A Érica Peçanha havia ficado com pé atrás da tradução (feita em programa de computador) da matéria do LE MOND e pediu pra Rachel Bertol (que fez a mesma) enviar a matéria em português pra gente poder entender o que está registrado no Le Monde.
Ai está......
A literatura chega à favela
de Rachel Bertol
(Tradução da matéria publicada no jornal francês Le Monde em 26 de Maio de 2011)
Todo dia, o jovem Alessandro Buzo, no fim dos anos 1990, pegava o trem que o levava para casa na zona leste de São Paulo, “na pior linha do sistema ferroviário paulistano”. Mas Buzo não viajava sozinho: acompanhava a “turma do último vagão”, lá onde fumavam muita maconha. Um dia, escreveu um texto, datilografo por um amigo e distribuído aos passageiros em cópias xerocadas, sobre as péssimas condições do transporte. No dia seguinte, surpreendeu-se quando vieram elogiá-lo e passaram a lhe cobrar: “Por que não escreve o livro do trem?”. Nascia naquele momento um escritor da periferia, que em 2000 lançou em edição independente, a duras penas, sua obra de estréia com o inevitável título “O trem – Baseado em fatos reais”.
Os anos se passaram e, neste primeiro semestre de 2011, Buzo lançará seu oitavo livro, a coletânea “Do conto à poesia” (Ed. Ponteio). Também integra a antologia “Je suis favela” (AnaCaona Éditions), publicada este ano na França com alguns dos principais autores das periferias brasileiras. Além disso, apresenta um quadro num programa de TV, possui uma livraria especializada em literatura periférica e realiza eventos culturais. Já consegue viver da arte e integra a primeira geração de escritores das periferias. “Eu comecei do nada, mas o jovem na periferia hoje tem exemplos a seguir se quiser ser escritor”, comemora Buzo, de 38 anos. Uma dessas referências é o poeta Sérgio Vaz, que em 2010 festejou os dez anos da Cooperifa, sarau literário que criou na zona sul de São Paulo. O evento inspira outros pelo país.

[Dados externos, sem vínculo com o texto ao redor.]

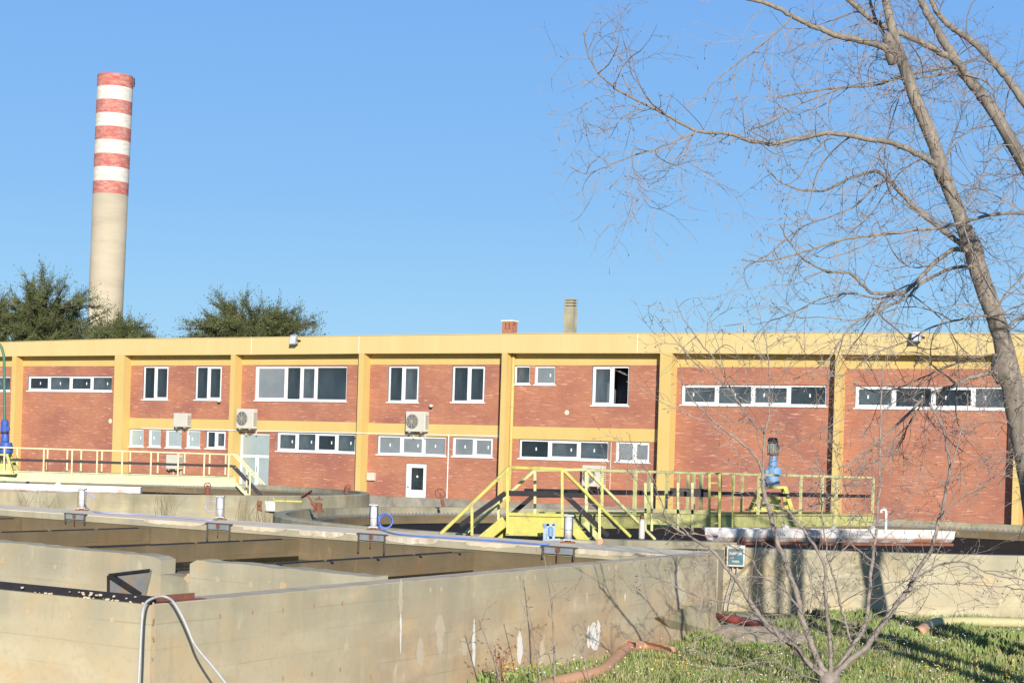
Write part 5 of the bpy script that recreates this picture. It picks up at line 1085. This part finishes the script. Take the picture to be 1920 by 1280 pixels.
# second leader from outside the frame
LB_ = [
 ([(2060, 560), (1990, 420), (1920, 309), (1870, 219), (1835, 172), (1800, 128), (1785, 100), (1767, 74), (1745, 35), (1726, 0), (1700, -60)], 36, 12, 1.0, .8),
 ([(1808, 135), (1792, 115), (1748, 90), (1715, 73), (1682, 60), (1641, 41), (1592, 0), (1550, -40)], 17, 9, -.8, 1.0),
 ([(2010, 330), (1960, 250), (1920, 191), (1895, 155), (1871, 126), (1825, 79), (1797, 60), (1775, 44), (1751, 11), (1735, -30)], 22, 10, 1.4, 1.2),
 ([(1672, 98), (1650, 86), (1603, 74), (1565, 65), (1532, 52), (1508, 42), (1486, 30), (1460, 16), (1430, 5), (1394, -4)], 17, 6, -.8, 0),
 ([(1484, 32), (1462, 55), (1436, 77), (1400, 105), (1365, 132), (1341, 152), (1327, 172), (1322, 195)], 4.5, 1.8, -.4, -.8),
 ([(1764, 314), (1745, 303), (1723, 290), (1682, 271), (1655, 264), (1625, 260), (1559, 250), (1505, 258), (1450, 269), (1433, 268), (1405, 264), (1378, 253), (1343, 249), (1307, 246), (1263, 224), (1228, 204), (1159, 169), (1118, 131), (1100, 95), (1094, 57)], 15, 2.0, -2.5, 0),
 ([(1307, 247), (1260, 268), (1214, 284), (1159, 303), (1125, 318), (1094, 325), (1069, 312)], 4, 1.6, -.5, -1.9),
 ([(1211, 203), (1190, 208), (1168, 221), (1146, 240), (1121, 251), (1100, 245), (1091, 224)], 3, 1.4, -.3, -2.2),
 ([(1228, 204), (1213, 180), (1198, 159), (1183, 138), (1181, 115), (1181, 90)], 3, 1.4, .3, -2.2),
 ([(1303, 248), (1285, 275), (1269, 298), (1252, 322), (1241, 334), (1225, 344), (1214, 344)], 3, 1.4, .3, -1.9),
 ([(1826, 478), (1800, 457), (1762, 427), (1717, 390), (1685, 357), (1665, 337), (1652, 325), (1635, 322), (1594, 334), (1549, 356), (1500, 356), (1462, 340), (1440, 320)], 14, 2.5, 1.8, 0),
 ([(1665, 338), (1640, 350), (1605, 385), (1560, 405), (1500, 428), (1450, 470), (1400, 500)], 5, 1.8, -1.0, 1.0),
 ([(2030, 430), (1975, 408), (1920, 400), (1856, 403), (1785, 422), (1725, 431), (1661, 439), (1575, 450), (1519, 469), (1462, 484), (1425, 490), (1391, 487)], 9, 2, -1.8, -.5),
 ([(1822, 478), (1807, 469), (1785, 469), (1762, 485), (1745, 500), (1725, 521), (1702, 544), (1687, 551), (1660, 550), (1635, 549), (1615, 532), (1597, 514), (1575, 510), (1552, 510), (1525, 497), (1500, 480), (1475, 445), (1462, 420)], 12, 2.4, -1.5, 0),
 ([(1838, 505), (1819, 499), (1785, 504), (1744, 521), (1715, 543), (1699, 559), (1650, 581), (1620, 597), (1597, 611), (1575, 640), (1560, 665), (1520, 700)], 9, 2.4, -1.5, 0),
 ([(1700, 545), (1650, 560), (1597, 550), (1540, 560), (1480, 590), (1440, 605), (1410, 640)], 4.5, 1.8, .6, -.6),
 ([(1884, 702), (1865, 700), (1850, 701), (1817, 709), (1784, 725), (1741, 740), (1708, 771), (1680, 797), (1653, 823), (1609, 858), (1570, 880)], 13, 2.5, -1.0, 0),
 ([(1741, 742), (1705, 790), (1690, 830), (1660, 870)], 5, 2, -.5, -.5),
 ([(1868, 600), (1840, 592), (1800, 600), (1750, 612), (1700, 640), (1640, 662), (1590, 700), (1540, 705)], 6, 2, -1.5, 0),
 ([(1880, 630), (1905, 600), (1950, 590), (2000, 560)], 9, 4, .5, 0),
 ([(1865, 600), (1880, 560), (1915, 520), (1960, 470)], 6, 3, 1, 0),
 ([(1800, 405), (1840, 330), (1870, 280), (1920, 240)], 4, 2, 1.5, 0),
 ([(1764, 312), (1800, 260), (1830, 240), (1900, 235)], 4, 2, 1.5, 0),
 ([(1790, 125), (1740, 133), (1690, 143), (1650, 158), (1600, 163), (1560, 166), (1500, 175), (1450, 183)], 7, 3, -.5, .8),
 ([(1795, 132), (1750, 143), (1690, 148), (1630, 156), (1590, 162), (1500, 195), (1440, 232), (1400, 246)], 5, 2, -2, .8),
 ([(1890, 720), (1930, 700), (1980, 690)], 6, 3, .5, 0),
 ([(1672, 95), (1655, 60), (1640, 30), (1625, -20)], 10, 5, .6, 0),
 ([(1880, 660), (1830, 672), (1770, 690), (1700, 720), (1650, 735), (1600, 720)], 5, 2, 1.2, 0),
]
lrad = []
for pl_, w0, w1, dz, zo in LB_:
    g_ = 7.2 if w0 < 6 else 6.8
    limb(lm, cm, pl_, ZT_, w0/2*ppm*.8, w1/2*ppm, dz, g_, (.4, 1.6), 2, zo, .18, .5, .0075, start=.05, wob=.005)
# fine extra twigs hanging from the trunk
for k in range(8, len(SP)-4, 1):
    for _ in range(2): twig(cm, SP[k], (rt.gauss(-.3, .6), rt.gauss(-.2, .6), rt.uniform(-.3, .5)), rt.uniform(.4, 1.2), .006, 2, .45, .2)
lm.build('limbs', 'bark', BT, smooth=True); cm.build('crown', 'twig', BT)
# ------------------------------------------------------------------ small many-stemmed tree
ZS_ = 21.5; sp_ = ZS_/F
ST = thing('young_tree', 'small leafless tree with many stems fanning out of one stump in the grass', 'tree', (atZ(1555, 1285, ZS_).x, ZS_, 0))
sm_, sl_, sc2 = MB(), MB(), MB()
b0 = atZ(1556, 1300, ZS_); b0.z = -.05; sm_.tube([b0, atZ(1555, 1283, ZS_), atZ(1554, 1268, ZS_), atZ(1555, 1258, ZS_)], [.15, .125, .12, .06], 12); sm_.build('stump', 'sapling_bark', ST, smooth=True)
SL = [
 ([(1550, 1272), (1512, 1238), (1475, 1202), (1440, 1172), (1405, 1125), (1380, 1085), (1360, 1062), (1335, 1030), (1300, 1010), (1257, 985), (1225, 965)], 17, 3, -.8),
 ([(1552, 1268), (1535, 1240), (1522, 1210), (1505, 1160), (1495, 1115), (1475, 1060), (1457, 1012), (1442, 955), (1432, 912), (1430, 880)], 17, 8, .4),
 ([(1430, 884), (1420, 862), (1390, 830), (1370, 815), (1340, 790), (1307, 758), (1290, 735), (1275, 700)], 7, 2, .0),
 ([(1430, 884), (1431, 850), (1432, 812), (1415, 797), (1390, 762), (1362, 712), (1345, 680), (1312, 642), (1285, 600), (1265, 560)], 6, 1.8, .4),
 ([(1432, 812), (1442, 780), (1442, 740), (1442, 695), (1437, 650), (1427, 600), (1418, 570)], 4.5, 1.6, .8),
 ([(1431, 884), (1445, 862), (1462, 845), (1500, 825), (1530, 812), (1555, 800), (1590, 780)], 4, 1.6, -.3),
 ([(1390, 762), (1352, 715), (1312, 690), (1280, 655), (1250, 620), (1228, 590)], 3, 1.4, -.6),
 ([(1558, 1262), (1557, 1225), (1555, 1185), (1550, 1150), (1547, 1110), (1546, 1060), (1520, 1012), (1492, 975), (1480, 960), (1465, 950), (1430, 940)], 12, 3, -.4),
 ([(1598, 1212), (1595, 1200), (1582, 1155), (1570, 1105), (1555, 1055), (1549, 1022), (1542, 955), (1538, 900), (1530, 860)], 8, 2, .6),
 ([(1562, 1266), (1590, 1222), (1622, 1172), (1630, 1110), (1637, 1047), (1642, 997), (1647, 942), (1650, 880), (1652, 780), (1654, 690)], 13, 2, .5),
 ([(1562, 1268), (1590, 1240), (1625, 1210), (1657, 1165), (1685, 1128), (1705, 1102), (1720, 1070), (1747, 1027), (1762, 972), (1767, 955), (1777, 900), (1782, 877), (1775, 840), (1770, 805), (1757, 780), (1742, 755)], 17, 2.5, -.6),
 ([(1782, 880), (1792, 850), (1800, 817), (1812, 780), (1815, 740)], 5, 1.6, .2),
 ([(1708, 1098), (1722, 1082), (1755, 1060), (1785, 1054), (1810, 1053), (1860, 1075), (1920, 1087), (1980, 1088)], 6, 2, -.6),
 ([(1550, 1275), (1522, 1250), (1490, 1210), (1470, 1200), (1440, 1170), (1400, 1140), (1350, 1125), (1290, 1110), (1240, 1085), (1190, 1078)], 9, 2, -1.0),
 ([(1505, 1150), (1470, 1105), (1430, 1080), (1400, 1040), (1330, 1005), (1290, 1000)], 5, 2, .6),
 ([(1700, 1108), (1740, 1095), (1800, 1094), (1860, 1098), (1920, 1105)], 3.5, 1.6, .4),
 ([(1440, 955), (1480, 960), (1540, 940), (1600, 900), (1640, 850)], 3, 1.4, .5),
 ([(1760, 975), (1800, 935), (1850, 905), (1900, 860), (1930, 800)], 4, 1.6, -.3),
 ([(1640, 1010), (1610, 960), (1590, 930), (1575, 880), (1560, 830)], 3, 1.4, .2),
 ([(1540, 1275), (1500, 1262), (1450, 1240), (1400, 1245), (1340, 1262), (1300, 1290)], 3, 1.4, -.4),
 ([(1300, 1010), (1250, 960), (1225, 900), (1200, 860), (1175, 810)], 3, 1.2, -.4),
 ([(1546, 1060), (1580, 1030), (1620, 1000), (1680, 960), (1740, 900)], 3.2, 1.4, -.2),
]
for i, (pl_, w0, w1, dz) in enumerate(SL):
    mb_ = MB(); zz_ = {2: .4, 3: .4, 4: .45, 5: .4, 6: .6, 11: -.55, 12: -.35, 14: .1, 15: -.3, 16: .3, 17: -.5, 18: .3, 20: -.7, 21: -.2, 8: .1}.get(i, 0)
    limb(mb_, sc2, pl_, ZS_, w0/2*sp_*.74, w1/2*sp_, dz, 8.0, (.3, 1.15), 2, zz_, .0, .22, .0042, start=.1, wob=.006)
    (mb_ if w0 < 11 else mb_).build('branch' if w0 < 11 else 'stem', 'sapling_bark', ST, smooth=True)
sc2.build('twigs', 'sapling_bark', ST)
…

“A internet contribui, mas foi o hip hop, com o rap e suas letras de protesto e afirmação, que mais estimulou essa literatura”, diz Vaz, que vai lançar este ano um novo livro pela coleção Literatura Periférica, da editora Global. “Não preciso mais publicar meus livros de forma independente, mas não abro mão de vendê-los pessoalmente em saraus. Chego a vender dois mil exemplares assim. É difícil explicar o que está acontecendo nas periferias brasileiras. É como se vivêssemos uma Primavera de Praga. Antes queríamos sair da periferia, agora queremos transformá-la”, declara o poeta, que realiza atividades da Cooperifa também em colégios.
O pesquisador Ecio Salles, consultor da coleção Tramas Urbanas, da editora Aeroplano, voltada para a produção periférica, associa a emergência dessas expressões à mobilidade social brasileira na década passada, quando milhões de pobres foram integrados às classes médias. “São movimentos coincidentes não só no tempo, mas na forma de se colocar no mundo. É fundamental para quem trabalha com cultura, especialmente na esfera pública, disputar esse nicho com o mercado. A massa de pessoas que sai da pobreza não pode ser apenas presa do consumo”, afirma Salles.
Assim como a Cooperifa, que adquiriu dimensão de movimento sócio-cultural, há outros com essa característica, como o Projeto Literatura no Brasil, fundado pelo escritor Sacolinha, e o 1DASUL, liderado por Ferréz, autor de livros como “Manual prático do ódio”, lançado pela Objetiva, uma das principais editoras do país. “Os escritores são engajados, da mesma forma que a sua produção, ao retratar a violência e as experiências de sujeitos tidos como marginais ou marginalizados. Grande parte desses textos traz a marca do protesto, muitas vezes em detrimento da elaboração literária, pois havia urgência em dar voz à periferia, a seus moradores-personagens, suas linguagens e temas. Nesses escritos, há uma voz ao mesmo tempo autoral e coletiva”, afirma Érica Peçanha, autora de “Vozes marginais da literatura” (Ed. Aeroplano), baseado em sua tese de mestrado.
“Cidade de Deus” (Ed. Companhia das Letras), romance que Paulo Lins escreveu incentivado por seus professores universitários, teria sido o primeiro a trazer uma visão interna da favela. Adaptado para o cinema em 2002, a obra se tornou um marco. “Para muitos é uma referência, mas o que se vê hoje inevitavelmente ocorreria”, comenta Paulo Lins, que cresceu nesta favela de Cidade de Deus, no Rio de Janeiro. “A favela sempre teve grupo de teatro, dança e música, embora faltasse a literatura. Agora, aconteceu”.